We self-organised our days with standups in the morning and retros in the late afternoon. We used Trello and GitHub issues to keep track of tickets, and used a branch/pull request workflow to add features.

Together we identified a minimum viable product from the given spec, created user stories from this, and then produced CRC cards to model our classes and database structure. Each user story became a ticket on our Trello board, which we then implemented through TDD and pair programming.

We used retros to improve our processes over the week. During one retro we decided that we needed to do more planning of each user story to avoid overlap/duplication of work. From then on, we split each user story into tasks in a checklist on the Trello card. We categorised the tasks by model-view-controller, and distributed them based on this to avoid overlap between pairs.

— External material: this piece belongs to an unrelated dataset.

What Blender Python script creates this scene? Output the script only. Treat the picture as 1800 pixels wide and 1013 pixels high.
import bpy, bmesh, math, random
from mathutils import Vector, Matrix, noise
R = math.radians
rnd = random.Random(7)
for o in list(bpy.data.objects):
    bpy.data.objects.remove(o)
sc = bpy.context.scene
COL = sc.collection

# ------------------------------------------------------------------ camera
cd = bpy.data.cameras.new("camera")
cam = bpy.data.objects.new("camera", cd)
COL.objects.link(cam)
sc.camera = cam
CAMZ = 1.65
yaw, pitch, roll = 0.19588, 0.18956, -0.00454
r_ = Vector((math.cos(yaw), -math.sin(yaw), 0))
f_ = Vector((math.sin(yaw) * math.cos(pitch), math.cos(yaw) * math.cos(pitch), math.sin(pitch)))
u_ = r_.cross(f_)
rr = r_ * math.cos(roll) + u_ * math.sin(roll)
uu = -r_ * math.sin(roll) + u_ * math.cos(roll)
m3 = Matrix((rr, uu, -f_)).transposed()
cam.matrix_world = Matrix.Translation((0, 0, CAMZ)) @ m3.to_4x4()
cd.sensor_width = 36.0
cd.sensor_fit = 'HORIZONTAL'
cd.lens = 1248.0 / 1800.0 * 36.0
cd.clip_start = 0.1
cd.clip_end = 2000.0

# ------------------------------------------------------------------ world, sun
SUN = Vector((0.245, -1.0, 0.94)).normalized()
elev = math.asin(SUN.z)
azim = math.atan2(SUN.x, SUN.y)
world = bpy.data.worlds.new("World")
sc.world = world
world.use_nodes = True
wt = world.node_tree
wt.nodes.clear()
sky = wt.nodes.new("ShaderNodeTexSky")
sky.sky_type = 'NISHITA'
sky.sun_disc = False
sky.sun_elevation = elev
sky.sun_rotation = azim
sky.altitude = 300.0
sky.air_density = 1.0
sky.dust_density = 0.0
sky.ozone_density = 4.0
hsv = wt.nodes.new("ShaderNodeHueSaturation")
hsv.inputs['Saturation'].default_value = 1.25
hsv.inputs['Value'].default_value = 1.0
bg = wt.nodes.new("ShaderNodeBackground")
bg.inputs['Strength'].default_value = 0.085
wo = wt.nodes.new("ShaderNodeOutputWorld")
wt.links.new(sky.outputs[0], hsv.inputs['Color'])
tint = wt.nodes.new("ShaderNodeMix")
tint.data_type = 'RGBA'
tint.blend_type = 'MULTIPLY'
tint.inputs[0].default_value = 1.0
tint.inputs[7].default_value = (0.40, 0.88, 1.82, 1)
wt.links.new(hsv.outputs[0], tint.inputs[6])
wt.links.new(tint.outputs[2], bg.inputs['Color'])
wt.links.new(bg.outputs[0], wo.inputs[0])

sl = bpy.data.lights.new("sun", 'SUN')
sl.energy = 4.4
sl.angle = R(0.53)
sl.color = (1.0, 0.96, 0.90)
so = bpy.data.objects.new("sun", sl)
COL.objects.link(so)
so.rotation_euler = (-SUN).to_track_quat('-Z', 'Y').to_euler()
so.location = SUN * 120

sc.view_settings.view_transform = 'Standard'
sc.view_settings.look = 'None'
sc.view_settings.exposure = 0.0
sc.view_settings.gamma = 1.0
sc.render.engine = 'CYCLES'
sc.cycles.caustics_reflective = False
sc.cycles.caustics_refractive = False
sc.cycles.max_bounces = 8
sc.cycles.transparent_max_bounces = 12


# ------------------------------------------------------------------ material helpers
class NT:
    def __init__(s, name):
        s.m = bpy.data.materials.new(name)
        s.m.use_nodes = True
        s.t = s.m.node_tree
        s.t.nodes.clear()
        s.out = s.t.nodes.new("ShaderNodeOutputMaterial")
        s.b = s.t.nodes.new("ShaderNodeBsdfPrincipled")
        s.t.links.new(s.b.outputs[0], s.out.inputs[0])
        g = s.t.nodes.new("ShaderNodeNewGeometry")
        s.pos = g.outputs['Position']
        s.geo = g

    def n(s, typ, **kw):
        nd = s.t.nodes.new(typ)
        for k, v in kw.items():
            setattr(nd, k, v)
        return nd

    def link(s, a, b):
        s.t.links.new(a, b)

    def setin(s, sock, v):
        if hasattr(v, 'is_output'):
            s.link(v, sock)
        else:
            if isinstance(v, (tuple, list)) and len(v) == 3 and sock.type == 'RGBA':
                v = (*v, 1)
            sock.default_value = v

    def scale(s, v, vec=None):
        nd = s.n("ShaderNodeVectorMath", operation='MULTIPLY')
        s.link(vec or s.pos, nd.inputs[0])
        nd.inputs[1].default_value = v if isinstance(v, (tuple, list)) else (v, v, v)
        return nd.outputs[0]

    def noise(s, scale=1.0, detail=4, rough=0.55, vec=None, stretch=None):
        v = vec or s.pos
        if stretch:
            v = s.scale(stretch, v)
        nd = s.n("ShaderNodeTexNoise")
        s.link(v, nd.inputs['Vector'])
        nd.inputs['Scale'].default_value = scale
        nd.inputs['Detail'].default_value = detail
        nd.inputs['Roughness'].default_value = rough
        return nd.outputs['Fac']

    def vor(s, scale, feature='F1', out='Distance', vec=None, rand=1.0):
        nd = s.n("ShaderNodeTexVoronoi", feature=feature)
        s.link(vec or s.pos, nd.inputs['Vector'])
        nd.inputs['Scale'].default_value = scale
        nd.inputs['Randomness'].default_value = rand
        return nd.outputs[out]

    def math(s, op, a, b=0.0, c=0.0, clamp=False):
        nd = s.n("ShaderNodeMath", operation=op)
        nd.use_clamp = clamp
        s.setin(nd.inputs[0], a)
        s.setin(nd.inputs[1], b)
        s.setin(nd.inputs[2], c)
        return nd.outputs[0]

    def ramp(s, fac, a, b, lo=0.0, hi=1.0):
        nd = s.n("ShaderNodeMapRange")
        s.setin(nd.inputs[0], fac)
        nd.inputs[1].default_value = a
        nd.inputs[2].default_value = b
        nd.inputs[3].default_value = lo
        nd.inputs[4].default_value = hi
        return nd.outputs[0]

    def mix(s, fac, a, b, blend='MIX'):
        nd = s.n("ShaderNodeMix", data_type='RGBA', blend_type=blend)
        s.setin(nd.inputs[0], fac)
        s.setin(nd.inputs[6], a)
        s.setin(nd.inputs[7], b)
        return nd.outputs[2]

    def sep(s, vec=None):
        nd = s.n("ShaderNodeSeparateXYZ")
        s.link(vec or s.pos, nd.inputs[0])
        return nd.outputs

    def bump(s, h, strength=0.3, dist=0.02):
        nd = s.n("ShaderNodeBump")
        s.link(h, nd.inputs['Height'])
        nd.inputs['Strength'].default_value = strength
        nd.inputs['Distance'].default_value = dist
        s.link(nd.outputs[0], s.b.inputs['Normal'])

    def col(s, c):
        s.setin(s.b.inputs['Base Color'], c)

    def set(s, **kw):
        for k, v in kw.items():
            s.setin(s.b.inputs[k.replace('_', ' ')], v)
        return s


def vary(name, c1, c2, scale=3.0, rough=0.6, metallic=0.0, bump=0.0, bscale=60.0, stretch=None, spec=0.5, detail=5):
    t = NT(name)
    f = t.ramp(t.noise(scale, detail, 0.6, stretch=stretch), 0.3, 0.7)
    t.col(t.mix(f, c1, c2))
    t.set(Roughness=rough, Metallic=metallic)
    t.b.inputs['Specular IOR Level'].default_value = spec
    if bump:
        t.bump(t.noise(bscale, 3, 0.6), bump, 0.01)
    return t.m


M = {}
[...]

We also decided that we needed to do retros better. At the start of the week, our retros were just informal discussions about what went well and what we could improve. We started using a retro board to drive discussion and allow everyone to contribute, which also meant we had concrete action items written down.

On a personal level, I think I could have improved by helping my pair partners keep up with what I was doing. Too often I glossed over things or went too quickly, which was hard to keep up with. I should try to explain myself better when pairing so that my partner can contribute.

At the end of the week, all teams demo’d their project and then we had a cohort retro. The retro allowed teams to share what worked well for them and what didn’t. One thing I liked from another team was setting up a contribution guidelines document detailing how to branch, how to pull request and how to review. I think this would have helped everyone feel more confident to contribute code.

Another good idea was identifying learning goals. In one of the teams, everyone chose a topic they wanted to learn about over the project (e.g. databases, OOP), then tasks and user stories were distributed based on these learning goals.